Ésa es la clave del celo de Dios: no es Él quien sufre cuando ponemos otra cosa delante o al mismo nivel que Él; somos nosotros quienes sufrimos.

Tomemos el dinero, por ejemplo. La Biblia dice claramente que la “raíz de todos los males es el amor al dinero, el cual codiciando algunos, se extraviaron de la fe, y fueron traspasados de muchos dolores” (1 Timoteo 6:10). El dinero en sí no es el problema, sino el amor al dinero. Cuando Dios no es lo primero en nuestra vida, comenzamos a encontrar razones para desobedecer sus reglas perfectas y le abrimos paso a toda clase de malas decisiones —decisiones que pueden lastimarnos a nosotros mismos y a los demás.

Sí, Dios es un Dios celoso.
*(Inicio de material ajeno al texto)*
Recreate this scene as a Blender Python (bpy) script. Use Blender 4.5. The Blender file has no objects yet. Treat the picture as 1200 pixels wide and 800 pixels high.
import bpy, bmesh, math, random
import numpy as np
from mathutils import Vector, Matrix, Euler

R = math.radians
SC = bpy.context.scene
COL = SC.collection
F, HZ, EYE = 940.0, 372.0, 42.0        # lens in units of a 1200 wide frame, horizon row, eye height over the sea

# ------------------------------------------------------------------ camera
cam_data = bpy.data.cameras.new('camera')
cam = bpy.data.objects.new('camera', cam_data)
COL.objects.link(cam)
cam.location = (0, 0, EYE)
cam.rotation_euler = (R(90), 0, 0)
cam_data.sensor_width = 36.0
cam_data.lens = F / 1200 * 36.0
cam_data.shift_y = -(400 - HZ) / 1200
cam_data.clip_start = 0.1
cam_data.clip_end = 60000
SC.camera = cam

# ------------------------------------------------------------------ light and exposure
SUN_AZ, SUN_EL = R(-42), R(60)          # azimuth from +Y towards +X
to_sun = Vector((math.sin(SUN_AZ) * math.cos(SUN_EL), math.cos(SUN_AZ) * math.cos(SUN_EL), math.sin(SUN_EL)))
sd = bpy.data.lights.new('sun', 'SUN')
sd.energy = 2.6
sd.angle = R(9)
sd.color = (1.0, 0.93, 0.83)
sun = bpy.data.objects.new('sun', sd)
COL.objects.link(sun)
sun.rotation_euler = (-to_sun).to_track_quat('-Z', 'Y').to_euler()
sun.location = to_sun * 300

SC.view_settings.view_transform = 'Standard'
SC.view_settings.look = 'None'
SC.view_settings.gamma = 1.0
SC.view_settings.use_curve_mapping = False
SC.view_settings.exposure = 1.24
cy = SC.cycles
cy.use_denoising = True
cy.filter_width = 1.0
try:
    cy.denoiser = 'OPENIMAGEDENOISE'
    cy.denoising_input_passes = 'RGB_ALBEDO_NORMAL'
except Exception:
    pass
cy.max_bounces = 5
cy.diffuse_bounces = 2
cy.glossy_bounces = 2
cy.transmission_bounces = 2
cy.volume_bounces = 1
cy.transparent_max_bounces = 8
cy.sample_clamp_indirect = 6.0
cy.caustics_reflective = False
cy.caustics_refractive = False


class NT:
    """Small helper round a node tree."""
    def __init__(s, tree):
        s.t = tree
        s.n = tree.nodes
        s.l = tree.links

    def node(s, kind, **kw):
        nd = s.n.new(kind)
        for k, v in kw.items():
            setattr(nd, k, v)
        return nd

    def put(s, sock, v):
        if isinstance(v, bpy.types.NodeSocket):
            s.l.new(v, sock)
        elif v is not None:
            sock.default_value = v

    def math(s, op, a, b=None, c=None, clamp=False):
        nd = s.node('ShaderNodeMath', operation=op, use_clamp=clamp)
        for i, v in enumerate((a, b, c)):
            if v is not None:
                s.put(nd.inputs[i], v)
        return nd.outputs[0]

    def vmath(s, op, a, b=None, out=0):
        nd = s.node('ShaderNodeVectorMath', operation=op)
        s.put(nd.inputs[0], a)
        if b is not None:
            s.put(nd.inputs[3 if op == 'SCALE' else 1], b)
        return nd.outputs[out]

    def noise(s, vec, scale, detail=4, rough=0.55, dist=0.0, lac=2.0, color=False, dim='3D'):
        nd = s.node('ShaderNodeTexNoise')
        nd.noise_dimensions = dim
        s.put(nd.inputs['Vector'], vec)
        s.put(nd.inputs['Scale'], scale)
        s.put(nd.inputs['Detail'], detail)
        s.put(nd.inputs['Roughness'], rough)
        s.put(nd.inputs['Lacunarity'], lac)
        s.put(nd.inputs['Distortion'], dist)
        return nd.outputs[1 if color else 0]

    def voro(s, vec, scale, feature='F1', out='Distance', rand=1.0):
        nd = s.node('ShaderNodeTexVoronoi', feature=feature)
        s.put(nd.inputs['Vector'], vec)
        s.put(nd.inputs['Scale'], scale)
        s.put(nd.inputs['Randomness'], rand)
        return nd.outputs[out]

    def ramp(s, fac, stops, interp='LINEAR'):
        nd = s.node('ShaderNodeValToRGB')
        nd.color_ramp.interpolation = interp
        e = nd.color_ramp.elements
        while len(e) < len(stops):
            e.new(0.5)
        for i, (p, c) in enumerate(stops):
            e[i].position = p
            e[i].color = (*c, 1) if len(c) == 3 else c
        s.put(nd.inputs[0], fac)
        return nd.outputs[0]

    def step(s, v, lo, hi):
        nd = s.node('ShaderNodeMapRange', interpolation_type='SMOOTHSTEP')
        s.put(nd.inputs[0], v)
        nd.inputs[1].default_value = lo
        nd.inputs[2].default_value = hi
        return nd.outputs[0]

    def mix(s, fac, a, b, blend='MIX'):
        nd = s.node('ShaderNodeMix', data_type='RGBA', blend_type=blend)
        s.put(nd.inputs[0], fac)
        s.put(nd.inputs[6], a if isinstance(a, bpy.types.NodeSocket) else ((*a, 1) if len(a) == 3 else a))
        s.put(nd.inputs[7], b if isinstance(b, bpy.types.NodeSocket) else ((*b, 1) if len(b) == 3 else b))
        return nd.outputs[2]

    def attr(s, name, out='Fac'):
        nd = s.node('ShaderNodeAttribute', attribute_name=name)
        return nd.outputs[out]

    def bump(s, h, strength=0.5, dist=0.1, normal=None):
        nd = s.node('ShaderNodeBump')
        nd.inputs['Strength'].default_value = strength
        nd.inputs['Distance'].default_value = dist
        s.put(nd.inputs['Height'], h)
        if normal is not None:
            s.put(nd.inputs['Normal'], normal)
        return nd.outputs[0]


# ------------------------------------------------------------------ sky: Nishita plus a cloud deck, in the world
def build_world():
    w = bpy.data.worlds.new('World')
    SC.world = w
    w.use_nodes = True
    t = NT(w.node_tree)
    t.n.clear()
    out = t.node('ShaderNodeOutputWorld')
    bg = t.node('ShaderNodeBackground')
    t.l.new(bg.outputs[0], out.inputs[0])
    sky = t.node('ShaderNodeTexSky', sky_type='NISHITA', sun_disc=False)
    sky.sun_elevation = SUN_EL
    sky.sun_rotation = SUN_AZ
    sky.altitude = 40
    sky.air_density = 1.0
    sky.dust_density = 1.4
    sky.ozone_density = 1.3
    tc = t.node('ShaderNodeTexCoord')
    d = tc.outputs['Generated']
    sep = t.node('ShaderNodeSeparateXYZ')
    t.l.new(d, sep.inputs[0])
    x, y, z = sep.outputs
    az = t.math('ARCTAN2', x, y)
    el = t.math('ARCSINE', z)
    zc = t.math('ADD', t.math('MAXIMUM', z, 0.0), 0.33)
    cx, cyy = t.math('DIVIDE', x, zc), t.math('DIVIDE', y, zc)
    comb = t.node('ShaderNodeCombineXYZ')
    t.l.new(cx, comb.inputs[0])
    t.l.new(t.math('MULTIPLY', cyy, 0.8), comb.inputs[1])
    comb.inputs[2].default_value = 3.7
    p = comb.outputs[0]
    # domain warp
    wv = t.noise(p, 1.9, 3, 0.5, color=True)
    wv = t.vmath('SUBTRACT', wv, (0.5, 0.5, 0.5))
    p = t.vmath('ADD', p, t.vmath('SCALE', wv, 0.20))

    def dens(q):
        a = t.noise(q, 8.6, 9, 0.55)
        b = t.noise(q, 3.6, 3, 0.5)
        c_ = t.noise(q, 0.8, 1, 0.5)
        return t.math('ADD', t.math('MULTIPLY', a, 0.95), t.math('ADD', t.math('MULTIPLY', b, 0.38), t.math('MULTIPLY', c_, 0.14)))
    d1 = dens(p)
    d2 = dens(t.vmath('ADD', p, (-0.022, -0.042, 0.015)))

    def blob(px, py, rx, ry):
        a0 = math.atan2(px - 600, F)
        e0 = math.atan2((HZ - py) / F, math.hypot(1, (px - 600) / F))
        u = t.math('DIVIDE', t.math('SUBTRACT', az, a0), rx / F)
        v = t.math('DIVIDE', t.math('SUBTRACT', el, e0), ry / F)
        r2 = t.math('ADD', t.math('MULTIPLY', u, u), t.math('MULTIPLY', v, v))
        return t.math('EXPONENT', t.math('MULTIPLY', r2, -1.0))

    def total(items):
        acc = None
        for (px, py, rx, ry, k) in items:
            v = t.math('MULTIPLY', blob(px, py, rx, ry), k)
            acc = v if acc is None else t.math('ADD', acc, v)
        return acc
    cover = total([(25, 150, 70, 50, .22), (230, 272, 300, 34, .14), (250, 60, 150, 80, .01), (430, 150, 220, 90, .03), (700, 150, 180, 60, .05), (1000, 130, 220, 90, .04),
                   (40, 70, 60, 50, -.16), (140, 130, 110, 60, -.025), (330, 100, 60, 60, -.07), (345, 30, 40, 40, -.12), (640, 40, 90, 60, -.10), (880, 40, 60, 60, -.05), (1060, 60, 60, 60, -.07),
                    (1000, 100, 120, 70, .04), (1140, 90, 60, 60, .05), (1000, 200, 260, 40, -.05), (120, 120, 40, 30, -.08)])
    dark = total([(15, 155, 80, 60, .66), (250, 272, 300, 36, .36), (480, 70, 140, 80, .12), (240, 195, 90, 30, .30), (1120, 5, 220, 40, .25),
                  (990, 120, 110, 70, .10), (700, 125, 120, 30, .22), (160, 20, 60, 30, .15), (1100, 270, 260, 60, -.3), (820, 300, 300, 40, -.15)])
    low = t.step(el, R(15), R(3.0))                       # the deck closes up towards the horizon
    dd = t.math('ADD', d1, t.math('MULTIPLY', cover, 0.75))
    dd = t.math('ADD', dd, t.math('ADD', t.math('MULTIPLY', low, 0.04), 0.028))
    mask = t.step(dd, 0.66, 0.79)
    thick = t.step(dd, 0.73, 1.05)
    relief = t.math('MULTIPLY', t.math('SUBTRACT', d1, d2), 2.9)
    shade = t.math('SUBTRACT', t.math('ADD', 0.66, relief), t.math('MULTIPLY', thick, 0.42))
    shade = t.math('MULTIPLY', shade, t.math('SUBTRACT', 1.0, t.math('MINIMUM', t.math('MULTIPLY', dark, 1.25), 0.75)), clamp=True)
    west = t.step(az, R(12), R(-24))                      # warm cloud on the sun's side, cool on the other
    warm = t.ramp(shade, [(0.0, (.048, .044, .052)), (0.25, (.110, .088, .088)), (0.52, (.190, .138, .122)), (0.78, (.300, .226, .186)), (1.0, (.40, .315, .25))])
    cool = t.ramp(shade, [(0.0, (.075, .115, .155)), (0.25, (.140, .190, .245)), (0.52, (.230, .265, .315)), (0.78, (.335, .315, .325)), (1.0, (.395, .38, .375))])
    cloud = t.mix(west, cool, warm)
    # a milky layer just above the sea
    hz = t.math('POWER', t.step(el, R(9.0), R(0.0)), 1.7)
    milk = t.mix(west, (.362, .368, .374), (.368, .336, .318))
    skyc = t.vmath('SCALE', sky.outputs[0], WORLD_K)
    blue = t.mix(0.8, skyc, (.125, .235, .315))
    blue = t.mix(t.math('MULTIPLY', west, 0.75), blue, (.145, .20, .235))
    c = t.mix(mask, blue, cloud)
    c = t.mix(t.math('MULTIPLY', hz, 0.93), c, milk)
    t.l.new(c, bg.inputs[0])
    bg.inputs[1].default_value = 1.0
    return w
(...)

Pero la razón por la cual Dios no admite rivales es que sabe cuánto daño nos harán. Como Cristo advirtió: “Ninguno puede servir a dos señores; porque o aborrecerá al uno y amará al otro, o estimará al uno y menospreciará al otro” (Mateo 6:24).

Dios es todopoderoso y no necesita nada de nosotros. No necesita que lo pongamos primero en nuestra vida, pero nosotros sí lo necesitamos a Él. Servir a un dios falso nos dejará vacíos y traspasados de muchos dolores, y eso no es lo que nuestro Padre quiere para nosotros.

Dios quiere que tengamos lo mejor; por eso es un Dios celoso. Y por eso deberíamos estar agradecidos.